Ce rapport vient de donner naissance à une proposition de loi, déposée hier au Sénat. Un texte rédigé par deux élus de bord très différents – la communiste Eliane Assassi et Arnaud Bazin des Républicains. Ils sont appuyés par 14 autres sénateurs. La proposition de loi, composée de 19 articles, ambitionne de mieux encadrer le recours aux cabinets de conseil, et pour qu’il y ait plus de transparence lorsque l’Etat fait appel à eux. Par exemple en publiant chaque année et en données ouvertes la liste des prestations commandées.

>> Réduire le recours aux cabinets de conseil, un casse-tête

Les sénateurs veulent aussi obliger ces cabinets à signaler auprès de Haute Autorité pour la transparence de la vie publique d’éventuels conflits d’intérêts :ça veut dire transmettre la liste de leurs clients autres que l’Etat. Proposition plus cocasse : obliger les consultants à n'utiliser que la langue française, et à laisser de côté les anglicismes.

Procédure accélérée

Dans un courrier adressé à la Première ministre Elisabeth Borne, tous lui demandent de faire adopter cette proposition de loi en urgence, dès cet été, en engageant “la procédure accélérée” pour réduire la durée des débats. Et c'est diablement malin. Ce faisant, le Sénat prend l’exécutif à son propre jeu, au moment où dans une Assemblée composite et sans majorité, Elisabeth Borne appelle chaque famille politique à jouer le jeu de l’intérêt national.

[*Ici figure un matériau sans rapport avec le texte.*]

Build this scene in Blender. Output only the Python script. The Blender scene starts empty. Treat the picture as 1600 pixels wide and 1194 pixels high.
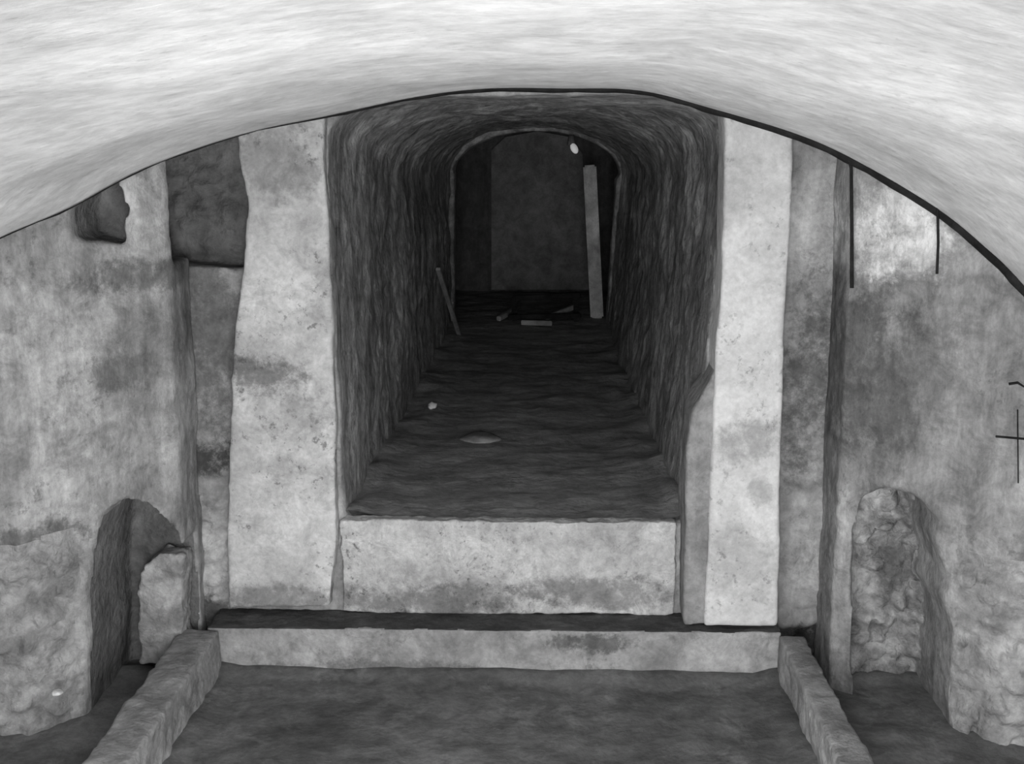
import bpy, bmesh, math, random
from mathutils import Vector, noise, Euler
random.seed(3)
scene=bpy.context.scene
scene.view_settings.view_transform='Standard'
H=2.486
F=1930.0
PITCH=math.radians(10.6); YAW=math.atan(45/1930)
ROT=Euler((math.pi/2-PITCH,0,YAW),'XYZ').to_matrix()
def S(px,py,Y):
    """survey: real (x,z) of a point measured on the vertical plane at distance Y"""
    d=ROT@Vector(((px-800)/F,-(py-597)/F,-1)); t=Y/d.y
    return (d.x*t, H+d.z*t)
def SP(px,py,Y,rx,ry,val,st=1.0):
    """tone patch (dirt, paint, painted shade): centre on wall, radii in metres, tone, strength"""
    x,z=S(px,py,Y); k=Y/1900
    return (x,z,rx*k,ry*k,val,st)

# ---------------- materials ----------------
def mat(name,dark,light,scale=3,stretch=(1,1,1),bump=.3,fine=40,stain=0,stain_v=.05,stain_scale=2.0,
        zpaint=None,rough=.95,contrast=(.3,.7),patches=(),fineamt=.12,streak=0,mottle=.22,specks=0,ysc=9):
    m=bpy.data.materials.new(name); m.use_nodes=True
    nt=m.node_tree; N=nt.nodes; L=nt.links
    b=N['Principled BSDF']; b.inputs['Roughness'].default_value=rough
    b.inputs['Specular IOR Level'].default_value=.1
    tc=N.new('ShaderNodeTexCoord'); mp=N.new('ShaderNodeMapping'); mp.inputs['Scale'].default_value=stretch
    L.new(tc.outputs['Object'],mp.inputs['Vector'])
    OB=tc.outputs['Object']
    def noi(s,det=6,vec=None,r=.6,dist=0):
        n=N.new('ShaderNodeTexNoise'); n.inputs['Scale'].default_value=s; n.inputs['Detail'].default_value=det
        n.inputs['Roughness'].default_value=r; n.inputs['Distortion'].default_value=dist
        L.new(vec or mp.outputs[0],n.inputs['Vector']); return n.outputs['Fac']
    def ramp(src,a,b_,p0,p1):
        r=N.new('ShaderNodeValToRGB'); r.color_ramp.elements[0].position=p0; r.color_ramp.elements[1].position=p1
        r.color_ramp.elements[0].color=(a,a,a,1); r.color_ramp.elements[1].color=(b_,b_,b_,1)
        L.new(src,r.inputs[0]); return r.outputs[0]
    def mth(op,a,b_=None,c=None):
        x=N.new('ShaderNodeMath'); x.operation=op
        for i,s in enumerate((a,b_,c)):
            if s is None: continue
            if hasattr(s,'links'): L.new(s,x.inputs[i])
            else: x.inputs[i].default_value=s
        return x.outputs[0]
    def mix(f,a,b_,blend='MIX'):
        x=N.new('ShaderNodeMix'); x.data_type='RGBA'; x.blend_type=blend
        if hasattr(f,'links'): L.new(f,x.inputs[0])
        else: x.inputs[0].default_value=f
        for s,i in ((a,6),(b_,7)):
            if hasattr(s,'links'): L.new(s,x.inputs[i])
            else: x.inputs[i].default_value=(s,s,s,1)
        return x.outputs[2]
    base=ramp(noi(scale,8,dist=.3),dark,light,*contrast)
    f=noi(fine,4)
    sx=N.new('ShaderNodeSeparateXYZ'); L.new(OB,sx.inputs[0])
    wob=noi(4,6,OB,.65)
    if zpaint:
        z0,val=zpaint
        a=mth('MULTIPLY_ADD',wob,.16,sx.outputs[2])
        mr=N.new('ShaderNodeMapRange'); mr.inputs[1].default_value=z0+.06; mr.inputs[2].default_value=z0+.1; L.new(a,mr.inputs[0])
        base=mix(mr.outputs[0],base,ramp(noi(5,6),val*.7,val,.3,.6))
    if patches:
        wobf=noi(10,8,OB,.8)
        wsum=mth('ADD',wob,mth('MULTIPLY',wobf,1.6))   # ~1.3 mean
    for (x,z,rx,rz,val,st) in patches:
        dx=mth('DIVIDE',mth('SUBTRACT',sx.outputs[0],x),rx); dz=mth('DIVIDE',mth('SUBTRACT',sx.outputs[2],z),rz)
        dx=mth('POWER',mth('ABSOLUTE',dx),2.2); dz=mth('POWER',mth('ABSOLUTE',dz),2.2)
        d=mth('ADD',dx,dz); d=mth('MULTIPLY_ADD',wsum,4.0,d)   # wsum*4 ~5.2
        mr=N.new('ShaderNodeMapRange'); mr.interpolation_type='SMOOTHSTEP'
        mr.inputs[1].default_value=6.9; mr.inputs[2].default_value=5.2; mr.inputs[3].default_value=0; mr.inputs[4].default_value=st
        L.new(d,mr.inputs[0])
        base=mix(mr.outputs[0],base,mix(wobf,val*.6,val*1.4))
    if mottle:
        base=mix(1.0,base,ramp(noi(7,9,OB,.75,.4),1-mottle*1.3,1+mottle,.36,.62),'MULTIPLY')
        base=mix(1.0,base,ramp(noi(1.4,5,OB,.6),1-mottle*.8,1+mottle*.7,.36,.64),'MULTIPLY')
    if streak:
        mp2=N.new('ShaderNodeMapping'); mp2.inputs['Scale'].default_value=(9,ysc,1.1); L.new(OB,mp2.inputs['Vector'])
        s=ramp(noi(1.6,7,mp2.outputs[0],.65),1-streak,1+streak*.6,.35,.65)
        base=mix(1.0,base,s,'MULTIPLY')
    if stain>0:
        s=ramp(noi(stain_scale,9,OB,.75,.6),0,1,.54,.66)
        base=mix(mth('MULTIPLY',s,stain),base,stain_v)
    if specks:
        s=ramp(noi(26,5,OB,.7),0,1,.56,.64); s2=ramp(noi(3,4,OB,.6),0,1,.46,.58)
        base=mix(mth('MULTIPLY',mth('MULTIPLY',s,s2),specks),base,.06)
    g=ramp(f,1-fineamt,1+fineamt*.7,.3,.7)
    base=mix(1.0,base,g,'MULTIPLY')
    L.new(base,b.inputs['Base Color'])
    bp=N.new('ShaderNodeBump'); bp.inputs['Strength'].default_value=bump; bp.inputs['Distance'].default_value=.03
    L.new(mth('MULTIPLY_ADD',f,.2,noi(scale*3,8,OB)),bp.inputs['Height']); L.new(bp.outputs[0],b.inputs['Normal'])
    return m
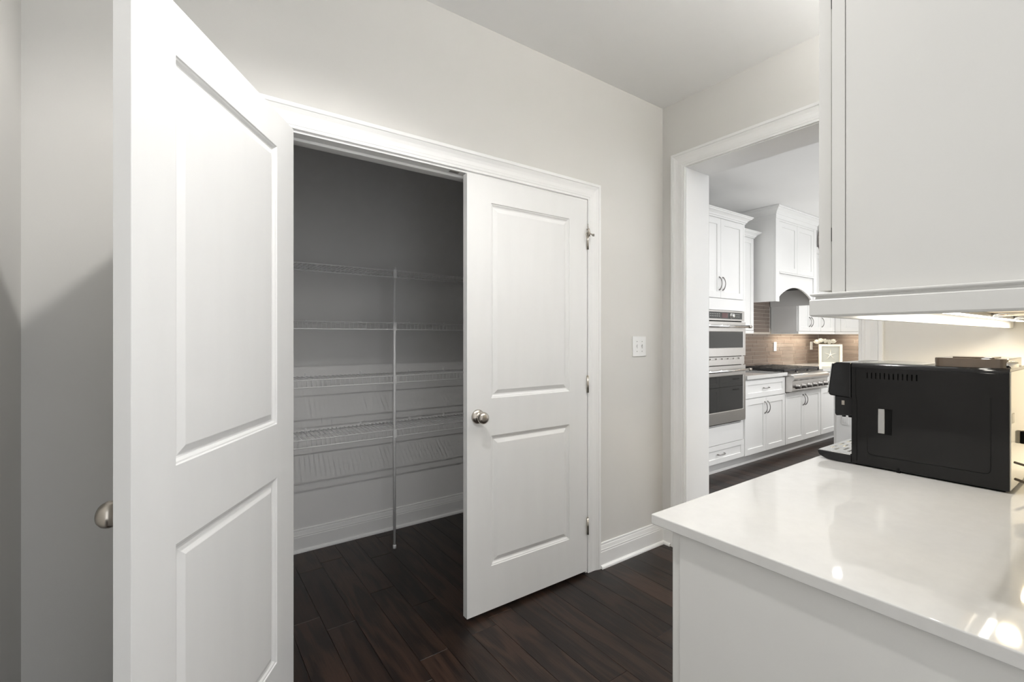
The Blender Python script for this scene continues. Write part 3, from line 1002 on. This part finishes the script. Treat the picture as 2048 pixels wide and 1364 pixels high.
# ---------------------------------------------------------------- kitchen: hood
hd = thing('range_hood', 'white panelled range hood with arched valance and crown moulding', 'range hood', (5.365, 2.500, 0))
wH = 1.045
dH = YB - 2.500 - 0.0125
for x0 in (0.0, wH - 0.020):
    rbox(x0, x0 + 0.020, 0.0, dH, 1.700, CEIL - 0.004).build('side_panel', 'kcab', hd, 0.001)
for x0 in (0.0, wH - 0.080):
    rbox(x0, x0 + 0.080, -0.020, -0.0002, 1.700, CEIL - 0.006).build('corner_post', 'kcab', hd, 0.0015)
rbox(0.080, wH - 0.080, -0.001, 0.020, 2.02, CEIL - 0.006).build('backing', 'kcab', hd)
rbox(0.020, wH - 0.020, 0.02, dH, 1.90, 1.93).build('liner', 'iron', hd)
for x0, x1 in ((0.083, wH / 2 - 0.0015), (wH / 2 + 0.0015, wH - 0.083)):
    shaker('door', x0, x1, 2.040, 2.600, hd, y=-0.018, t=0.017)
rbox(0.080, wH - 0.080, -0.018, -0.0012, 2.602, CEIL - 0.006).build('frieze', 'kcab', hd, 0.001)
rbox(0.078, wH - 0.078, -0.028, -0.001, 2.020, 2.036).build('ledge', 'kcab', hd, 0.002)
arc = [(0.081, 2.018), (0.081, 1.752)]
x0, x1 = 0.105, wH - 0.105
arc.append((x0, 1.752))
for i in range(25):
    s = i / 24
    x = x0 + (x1 - x0) * s
    arc.append((x, 1.752 + 0.128 * math.sin(PI * s) ** 0.8 if 0 < s < 1 else 1.752))
arc += [(wH - 0.081, 1.752), (wH - 0.081, 2.018)]
MB().prism(arc, -0.006, 0.014, 'y').build('arched_valance', 'kcab', hd, 0.0008)
CR2 = [(0.0, 0.0), (0.005, 0.0), (0.005, 0.046), (0.010, 0.050), (0.013, 0.062), (0.028, 0.084), (0.046, 0.100), (0.050, 0.108), (0.062, 0.112), (0.062, 0.130), (0.0, 0.130)]
MB().sweep([(wH, dH), (wH, -0.020), (0, -0.020), (0, dH)], [(o, r + CEIL - 0.132) for o, r in CR2], lambda a, b, r: (a, b, r)).build('crown_moulding', 'kcab', hd)


# ---------------------------------------------------------------- kitchen: wall cabinets
def wall_cab(label, x0, w, doors, loc, rz=0.0, ztop=2.43, crown_path=None, d=0.33):
    t = thing('upper_cabinet', label, 'cabinet', loc, rz, 'kitchen wall cabinets')
    MB().box(0, w, 0, d, 1.376, ztop).build('body', 'kcab', t, 0.001)
    MB().box(0.0, w, -0.020, 0.0, 1.343, 1.375).box(0.0, 0.014, 0.0005, d, 1.343, 1.375).build('light_rail', 'kcab', t, 0.0015)
    for a, b_, side in doors:
        q = shaker('door', a, b_, 1.380, ztop - 0.012, t)
        if side:
            pull(q, (b_ - 0.029 if side > 0 else a + 0.029, -0.02, 1.500), 0.125)
    if crown_path:
        MB().sweep(crown_path, [(o, r + ztop - 0.01) for o, r in CROWN], lambda a, b, r: (a, b, r)).build('crown_moulding', 'kcab', t)
    return t


YU = 2.708
dU = YB - YU - 0.0125
w1 = 5.295 - 4.572
wall_cab('white wall cabinet squeezed between the oven tower and the hood', 0, w1, [(0.004, w1 / 2 - 0.0015, 1), (w1 / 2 + 0.0015, w1 - 0.004, -1)], (4.572, YU, 0), 0, 2.43, [(w1, dU), (w1, -0.02), (0.062, -0.02)], dU)
w2 = 7.5465 - 6.412
e2 = wall_cab('white wall cabinet to the right of the hood, reaching the kitchen corner', 0, w2, [(0.010, 0.335, 1), (0.338, 0.663, -1), (0.670, 1.060, -1)], (6.412, YU, 0), 0, 2.43, [(w2, -0.02), (0, -0.02)], dU)
e3 = wall_cab('white wall cabinet on the far end wall of the kitchen', 0, 1.20, [(0.07, 0.55, 1), (0.553, 1.03, -1)], (7.568, YU - 0.0206, 0), -PI / 2, 2.43, [(1.2, -0.02), (0.07, -0.02)], 0.318)
rbox(0.001, 0.068, -0.0195, -0.0003, 1.378, 2.418).build('filler', 'kcab', e3)
rbox(1.063, w2, -0.0195, -0.0003, 1.378, 2.418).build('filler', 'kcab', e2)
for loc, sx, sy in (((6.95, 2.90, 1.355), 1.0, 0.04), ((7.75, 2.2, 1.355), 0.04, 0.9)):
    l = bpy.data.lights.new('cabinet_strip_lamp', 'AREA')
    l.shape = 'RECTANGLE'
    l.size, l.size_y = sx, sy
    l.energy = 4.5
    l.color = (1.0, 0.9, 0.74)
    o = bpy.data.objects.new('cabinet_strip_lamp', l)
    o.location = loc
    COL.objects.link(o)

# ---------------------------------------------------------------- kitchen: tiled backsplash
TH, TW_ = 0.0500, 0.380
TM = {}


def tile_mesh(L, H):
    key = (round(L, 3), round(H, 3))
    if key not in TM:
        g, c, t = 0.0021, 0.0010, 0.0048
        a = [(g, g), (L - g, g), (L - g, H - g), (g, H - g)]
        b = [(g + c, g + c), (L - g - c, g + c), (L - g - c, H - g - c), (g + c, H - g - c)]
        vs = [(x, 0, z) for x, z in a] + [(x, -t + c, z) for x, z in a] + [(x, -t, z) for x, z in b]
        fs = [(0, 1, 2, 3), (8, 9, 10, 11)]
        for k in range(4):
            k2 = (k + 1) % 4
            fs += [(k, k2, 4 + k2, 4 + k), (4 + k, 4 + k2, 8 + k2, 8 + k)]
        me = MB().add(vs, fs).mesh('tile')
        me.materials.append(M['tile'])
        TM[key] = me
    return TM[key]


def tiles(root, x0, x1, z0, z1, seed):
    r = random.Random(seed)
    z = z0
    row = 0
    while z < z1 - 0.008:
        h = min(TH, z1 - z)
        x = x0 - r.choice([0.0, 0.1, 0.2, 0.05, 0.15, 0.25, 0.3])
        while x < x1 - 0.01:
            a, b_ = max(x, x0), min(x + TW_, x1)
            if b_ - a > 0.012:
                o = bpy.data.objects.new('tile', tile_mesh(b_ - a, h))
                o.location = (a, 0, z)
                o.parent = root
                COL.objects.link(o)
            x += TW_
        z += TH
        row += 1


bs = thing('tile_backsplash', 'taupe glass tile backsplash behind the range', 'backsplash', (0, YB - 0.004, 0))
g = MB().box(4.572, XE - 0.005, 0.0, 0.0035, 0.9145, 1.375).box(5.388, 6.388, 0.0, 0.0035, 1.375, 1.90)
g.build('grout', 'grout', bs)
tiles(bs, 4.572, XE - 0.012, 0.9145, 1.342, 3)
tiles(bs, 5.388, 6.388, 1.3645, 1.895, 5)
be = thing('tile_backsplash', 'taupe glass tile backsplash on the far end wall beside the picture frame', 'backsplash', (XE - 0.004, YB - 0.012, 0), -PI / 2)
MB().box(0.0, 1.8, 0.0, 0.0035, 0.9145, 1.375).build('grout', 'grout', be)
tiles(be, 0.0, 1.5, 0.9145, 1.342, 9)


def outlet(label, loc, rz):
    t = thing('power_outlet', label, 'outlet', loc, rz, 'outlets on the kitchen tiles')
    rbox(-0.036, 0.036, -0.007, 0.0, -0.060, 0.060).build('plate', 'plate', t, 0.0015)
    for z in (-0.024, 0.024):
        f = rbox(-0.017, 0.017, -0.0085, -0.0068, z - 0.015, z + 0.015).build('receptacle', 'plate', t, 0.0008)
        MB().box(-0.008, -0.005, -0.0090, -0.0084, z - 0.006, z + 0.006).box(0.005, 0.008, -0.0090, -0.0084, z - 0.006, z + 0.006).build('slots', 'platedark', f)


outlet('white outlet on the tiles just right of the range', (6.52, YB - 0.0112, 1.175), 0)
outlet('white outlet on the tiles left of the picture frame', (7.64, YB - 0.0112, 1.175), 0)
outlet('white outlet on the far end wall tiles, right of the picture frame', (XE - 0.0112, 2.478, 1.165), -PI / 2)

# ---------------------------------------------------------------- kitchen: picture frame, flowers
pf = thing('picture_frame', 'pale square shadow box frame with a white starfish', 'picture frame', (7.555, 2.745, 0.9142), -math.radians(54))
hw = 0.142
MB().panels((-hw, -0.012, 0.0), (1, 0, 0), (0, 0, 1), (0, -1, 0), 2 * hw, 0.285, 0.034, [(0.030, 2 * hw - 0.030, 0.028, 0.257)], [(0.001, 0.020)]).build('frame', 'frame', pf, 0.001)
rbox(-hw + 0.032, hw - 0.032, 0.0070, 0.0078, 0.030, 0.255).build('backing', 'mat', pf)
st = MB()
pts = []
for k in range(10):
    a = PI / 2 + k * PI / 5
    rr = 0.086 if k % 2 == 0 else 0.010
    pts.append((rr * math.cos(a), 0.135 + rr * math.sin(a)))
vs = [(x, 0.0065, z) for x, z in pts] + [(x * 0.9, 0.001, 0.135 + (z - 0.135) * 0.9) for x, z in pts] + [(0, -0.006, 0.135)]
fs = [tuple(range(10))]
for k in range(10):
    k2 = (k + 1) % 10
    fs += [(k, k2, 10 + k2, 10 + k), (10 + k, 10 + k2, 20)]
st.add(vs, fs)
st.build('starfish', 'star', pf)

fv = thing('flower_vase', 'small vase of white roses behind the starfish frame', 'flowers', (7.625, 2.835, 0.9142))
MB().lathe([(0, 0), (0.035, 0), (0.045, 0.03), (0.048, 0.10), (0.036, 0.17), (0.030, 0.20), (0.034, 0.215), (0.030, 0.215), (0.026, 0.20), (0.0, 0.19)], (0, 0, 0), 'z', 20).build('vase', 'plate', fv)
rf = random.Random(4)
side = Vector((0.8138, -0.5812, 0))
for k in range(5):
    s = (-0.125 + k * 0.058)
    c = side * s + Vector((0, 0, 0.312 + [0.0, 0.020, 0.012, 0.0, 0.008][k]))
    fm = MB()
    for ring, (n, R, tilt, hh) in enumerate(((6, 0.044, 0.75, 0.0), (5, 0.031, 0.35, 0.008), (4, 0.017, 0.1, 0.012))):
        for i in range(n):
            a = 2 * PI * i / n + ring * 0.5 + k
            rad = Vector((math.cos(a), math.sin(a), 0))
            tan = Vector((-math.sin(a), math.cos(a), 0))
            grid = []
            for u in range(4):
                for q in range(4):
                    uu, qq = (u / 3 - 0.5) * 2, q / 3
                    wdt = R * 0.75 * math.sin(PI * (0.15 + 0.75 * qq)) * uu
                    out = R * (0.25 + 0.75 * qq ** 0.7) + tilt * 0.014 * qq * qq - 0.006 * uu * uu
                    hgt = hh + 0.052 * qq * (1 - 0.35 * tilt * qq) - 0.022
                    grid.append(c + rad * out + tan * wdt + Vector((0, 0, hgt)))
            fs = []
            for u in range(3):
                for q in range(3):
                    fs.append((u * 4 + q, u * 4 + q + 1, (u + 1) * 4 + q + 1, (u + 1) * 4 + q))
            fm.add(grid, fs, True)
    fm.lathe([(0, -0.02), (0.020, -0.015), (0.026, 0.0), (0.020, 0.015), (0.008, 0.022), (0, 0.022)], tuple(c), 'z', 10)
    fo = fm.build('rose', 'petal', fv, fix=False)
    MB().tube([(0, 0, 0.19), tuple(side * s * 0.4 + Vector((0, 0, 0.26))), tuple(c + Vector((0, 0, -0.018)))], 0.003, 6).build('stem', 'leaf', fv)
    lf = MB()
    b0 = c + Vector((0, 0, -0.02))
    for q in (-1, 1):
        tip = b0 + side * (0.035 * q) + Vector((0.01, 0, -0.006))
        lf.add([b0, b0 + side * (0.017 * q) + Vector((0, 0.012, 0.004)), tip, b0 + side * (0.017 * q) + Vector((0, -0.012, 0.004)), b0 + Vector((0, 0, -0.003)), tip + Vector((0, 0, -0.002))],
               [(0, 1, 2), (0, 2, 3), (4, 5, 1), (4, 3, 5), (0, 4, 1), (0, 3, 4), (1, 5, 2), (2, 5, 3)])
    lf.build('leaves', 'leaf', fv)

# ---------------------------------------------------------------- kitchen: island
isl = thing('kitchen_island', 'white kitchen island end glimpsed beneath the coffee machine spout', 'island', (4.60, 0.55, 0))
MB().box(0, 2.2, 0, 1.080, 0.10, 0.876).box(0.0, 2.2, 0.05, 1.02, 0, 0.10).build('body', 'kcab', isl, 0.002)
rbox(-0.006, 2.23, -0.03, 1.087, 0.8765, 0.914).build('island_top', 'quartz', isl, 0.002)
for k in range(3):
    for z0, z1, nm in ((0.69, 0.865, 'drawer'), (0.11, 0.682, 'door')):
        a = 2.195 - k * 0.73
        q = MB().panels((a, 1.100, z0), (-1, 0, 0), (0, 0, 1), (0, 1, 0), 0.725, z1 - z0, 0.0195, [(0.058, 0.667, 0.046, z1 - z0 - 0.046)], [(0.001, 0.008)]).build(nm, 'kcab', isl, 0.001)
        pull(q, (a - 0.36, 1.100, z1 - 0.088 if nm == 'drawer' else z1 - 0.04), 0.125, False, dirn=(0, 1, 0))
io = rbox(-0.006, -0.0002, 0.985, 1.037, 0.555, 0.635).build('outlet_plate', 'plate', isl, 0.0015)
rbox(-0.0085, -0.0060, 0.997, 1.025, 0.575, 0.615).build('receptacle', 'plate', io)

Les sénateurs disent chiche : voilà un texte qui peut être voté au Palais du Luxembourg par la droite et la gauche unie. Et un texte qui à l’Assemblée nationale peut aussi trouver une majorité, entre les députés de la Nupes, ceux des Républicains et ceux du Rassemblement national.

Marge de manœuvre étroite

“Le fait d’envoyer la lettre à Madame Borne, pour demander la procédure accélérée, c’est de la politique, assume un sénateur. Elle va être en difficulté pour dire non, ce serait une maladresse de sa part.” Or, l’exécutif espérait s’en sortir jusqu’ici avec une circulaire qui prévoit de réduire de 15% les dépenses de conseil de l’Etat. 

La marge de manœuvre d'Elisabeth Borne n’est pas énorme. Si l’exécutif ne programme pas le texte cet été, les sénateurs peuvent le lui imposer à l’automne. Ils ont la possibilité d’inscrire des textes à l‘agenda parlementaire. Dans Le Parisien-Aujourd’hui en France, Gérard Larcher, président du Sénat, prévient aujourd’hui : “Nous allons être amenés, dit-il, à faire des propositions”. “Nous verrons le sort que leur réservera le gouvernement.”